• _Exercise description_: Only the lines from the start of the data through the line with "return (f(r), f(g), f(b), 1)" belong in the copy. Restate them word for word, minus the pictures.

• _Data provided_:
• • • •

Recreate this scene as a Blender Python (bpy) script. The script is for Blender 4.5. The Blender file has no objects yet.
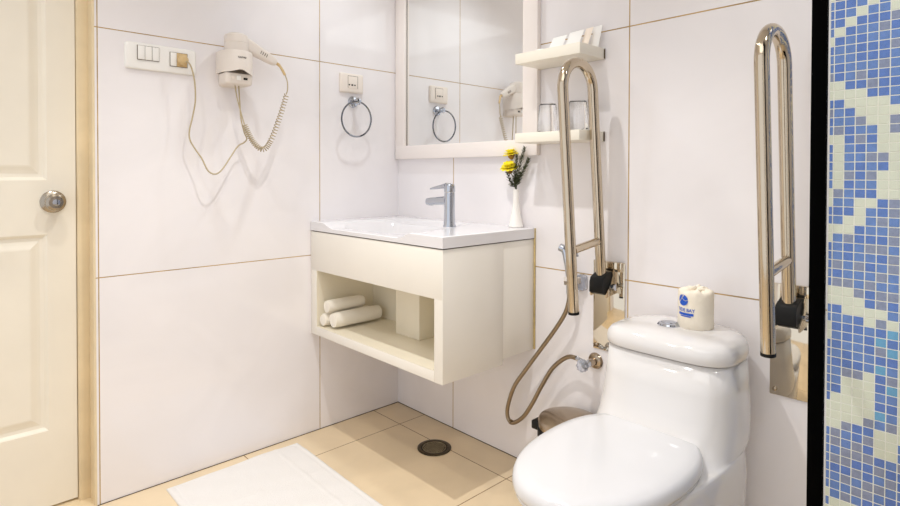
import bpy, bmesh, math, random
from mathutils import Vector, Matrix
random.seed(7)
PI = math.pi
SC = bpy.context.scene
COL = SC.collection

# ------------------------------------------------------------------ materials
def srgb(r, g, b):
    def f(c):
        c /= 255.0
        return c / 12.92 if c <= .04045 else ((c + .055) / 1.055) ** 2.4
    return (f(r), f(g), f(b), 1)

def mat(name, col, rough=.4, metal=0., spec=.5, noise=0., nscale=8., bump=0., bscale=60., trans=0., ior=1.5, coat=0., sss=0.):
    m = bpy.data.materials.new(name); m.use_nodes = True
    nt = m.node_tree; b = nt.nodes['Principled BSDF']
    b.inputs['Base Color'].default_value = col
    b.inputs['Roughness'].default_value = rough
    b.inputs['Metallic'].default_value = metal
    b.inputs['IOR'].default_value = ior
    b.inputs['Specular IOR Level'].default_value = spec
    b.inputs['Transmission Weight'].default_value = trans
    b.inputs['Coat Weight'].default_value = coat
    b.inputs['Coat Roughness'].default_value = .05
    tc = nt.nodes.new('ShaderNodeTexCoord')
    if noise:
        n = nt.nodes.new('ShaderNodeTexNoise'); n.inputs['Scale'].default_value = nscale
        n.inputs['Detail'].default_value = 4
        nt.links.new(tc.outputs['Object'], n.inputs['Vector'])
        r = nt.nodes.new('ShaderNodeMapRange')
        r.inputs['From Min'].default_value = .3; r.inputs['From Max'].default_value = .7
        r.inputs['To Min'].default_value = 1 - noise; r.inputs['To Max'].default_value = 1.0
        nt.links.new(n.outputs['Fac'], r.inputs['Value'])
        mx = nt.nodes.new('ShaderNodeMix'); mx.data_type = 'RGBA'; mx.blend_type = 'MULTIPLY'
        mx.inputs['Factor'].default_value = 1
        mx.inputs[6].default_value = col
        nt.links.new(r.outputs['Result'], mx.inputs[7])
        nt.links.new(mx.outputs[2], b.inputs['Base Color'])
    if bump:
        n2 = nt.nodes.new('ShaderNodeTexNoise'); n2.inputs['Scale'].default_value = bscale
        n2.inputs['Detail'].default_value = 3
        nt.links.new(tc.outputs['Object'], n2.inputs['Vector'])
        bp = nt.nodes.new('ShaderNodeBump'); bp.inputs['Strength'].default_value = bump
        bp.inputs['Distance'].default_value = .002
        nt.links.new(n2.outputs['Fac'], bp.inputs['Height'])
        nt.links.new(bp.outputs['Normal'], b.inputs['Normal'])
    return m

def tile_mat(name, col, grout, u, v, rough=.05, hw=.0014, vein=.05, spec=.5):
    """u, v: (axis, offset, pitch) of the two families of joints, object coordinates"""
    m = bpy.data.materials.new(name); m.use_nodes = True
    nt = m.node_tree; b = nt.nodes['Principled BSDF']; N = nt.nodes.new; L = nt.links.new
    b.inputs['Specular IOR Level'].default_value = spec
    tc = N('ShaderNodeTexCoord'); sp = N('ShaderNodeSeparateXYZ'); L(tc.outputs['Object'], sp.inputs[0])
    def math_(op, a, bb=None):
        n = N('ShaderNodeMath'); n.operation = op
        for i, x in enumerate((a, bb)):
            if x is None: continue
            if isinstance(x, (int, float)): n.inputs[i].default_value = x
            else: L(x, n.inputs[i])
        return n.outputs[0]
    def dist(ax, off, pitch):
        t = math_('FRACT', math_('DIVIDE', math_('SUBTRACT', sp.outputs[ax], off - 40 * pitch), pitch))
        return math_('MULTIPLY', math_('MINIMUM', t, math_('SUBTRACT', 1.0, t)), pitch)
    d = math_('MINIMUM', dist(*u), dist(*v))
    mask = math_('LESS_THAN', d, hw)
    nz = N('ShaderNodeTexNoise'); nz.inputs['Scale'].default_value = 3.0; nz.inputs['Detail'].default_value = 8
    nz.inputs['Distortion'].default_value = .8
    L(tc.outputs['Object'], nz.inputs['Vector'])
    mr = N('ShaderNodeMapRange'); mr.inputs['From Min'].default_value = .35; mr.inputs['From Max'].default_value = .65
    mr.inputs['To Min'].default_value = 1 - vein; mr.inputs['To Max'].default_value = 1
    L(nz.outputs['Fac'], mr.inputs['Value'])
    mx = N('ShaderNodeMix'); mx.data_type = 'RGBA'; mx.blend_type = 'MULTIPLY'; mx.inputs['Factor'].default_value = 1
    mx.inputs[6].default_value = col; L(mr.outputs[0], mx.inputs[7])
    # grout, stained unevenly
    ng = N('ShaderNodeTexNoise'); ng.inputs['Scale'].default_value = 14; L(tc.outputs['Object'], ng.inputs['Vector'])
    cr = N('ShaderNodeValToRGB'); cr.color_ramp.elements[0].position = .38; cr.color_ramp.elements[1].position = .62
    cr.color_ramp.elements[0].color = grout; cr.color_ramp.elements[1].color = tuple(min(1, c * 1.5) for c in grout[:3]) + (1,)
    L(ng.outputs['Fac'], cr.inputs[0])
    m2 = N('ShaderNodeMix'); m2.data_type = 'RGBA'; L(mask, m2.inputs['Factor'])
    L(mx.outputs[2], m2.inputs[6]); L(cr.outputs[0], m2.inputs[7]); L(m2.outputs[2], b.inputs['Base Color'])
    rg = N('ShaderNodeMapRange'); rg.inputs['To Min'].default_value = rough; rg.inputs['To Max'].default_value = .8
    L(mask, rg.inputs['Value']); L(rg.outputs[0], b.inputs['Roughness'])
    bp = N('ShaderNodeBump'); bp.inputs['Strength'].default_value = .4; bp.inputs['Distance'].default_value = .001; bp.invert = True
    L(mask, bp.inputs['Height']); L(bp.outputs[0], b.inputs['Normal'])
    return m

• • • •

• _Completed exercise_:
Recreate this scene as a Blender Python (bpy) script. The script is for Blender 4.5. The Blender file has no objects yet.
import bpy, bmesh, math, random
from mathutils import Vector, Matrix
random.seed(7)
PI = math.pi
SC = bpy.context.scene
COL = SC.collection

# ------------------------------------------------------------------ materials
def srgb(r, g, b):
    def f(c):
        c /= 255.0
        return c / 12.92 if c <= .04045 else ((c + .055) / 1.055) ** 2.4
    return (f(r), f(g), f(b), 1)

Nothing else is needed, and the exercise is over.